Gar nicht nach #MeToo fühlt sich das Beharren von Festivalchef Alberto Barbera an, Filmen älterer Männer, denen schwere sexuelle Übergriffe vorgeworfen werden, eine Bühne zu bieten. Roman Polanski, zum Beispiel.
Wenn man, wie Barbera, darauf besteht, zwischen dem Mann – Polanski ist wegen Vergewaltigung einer Minderjährigen verurteilt – und seinem Werk zu unterscheiden, wäre es ein Leichtes gewesen, aufgrund von Qualitätskriterien auf Polanskis „The Palace“ zu verzichten: In der missglückten Farce treffen sich Superreiche in einem Schweizer Hotel und feiern die letzte Jahrtausendwende. Atemlos muss der gestresste Hotelmanager (Oliver Masucci) die absurdesten Wünsche idiotischer Schnösel erfüllen. Deformierte Gesichter schönheitsoperierter Frauen, aufgedunsene alte Männer – darunter Mickey Rourke – , saufende Russen und speibende Ehegattinnen ergeben ein unlustiges Kabinett des Horrors.
Aber Polanski ist kein Ruben Östlund: Wo der Schwede in „Triangle of Sadness“ mit satirischer Schärfe gesellschaftspolitische Schwachstellen freilegt, staucht Polanski lediglich krude Klischees zusammen. Sollte er mit „The Palace“ dem Publikum den Finger zeigen wollen, wie manche Zuschauer vermuteten, ist ihm das gelungen.
Zerrissenes Liebesleben
Kunst gibt keine Antworten, sondern provoziert Fragen, sagte Leonard Bernstein.

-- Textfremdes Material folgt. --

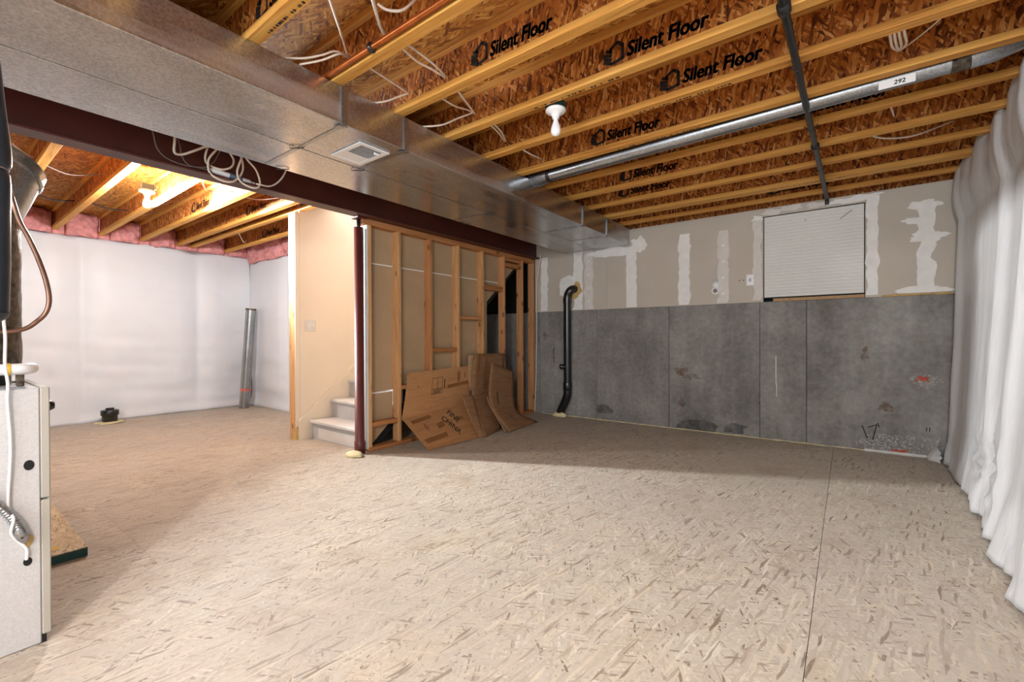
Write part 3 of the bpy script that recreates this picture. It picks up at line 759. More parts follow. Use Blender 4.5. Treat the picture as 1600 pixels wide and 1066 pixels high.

Schauspieler und Regisseur Bradley Cooper stellte Bernsteins Motto gleich an den Beginn seines Bio-Pics „Maestro“. Cooper selbst übernahm die Rolle des Dirigenten und Komponisten von Musicals wie „West Side Story“. Schlaglichtartig filtert er Bernsteins Karriere durch dessen Liebesleben, zerrissen zwischen seiner Familie und seiner Homosexualität. Bernsteins Ehefrau, gespielt von der exzellenten Carey Mulligan, kommt bei seiner Selbstfindung eine besondere Rolle zu. Ihr schenkt Bradley Cooper, der als Bernstein triumphiert, das letzte Bild seines charismatischen Films.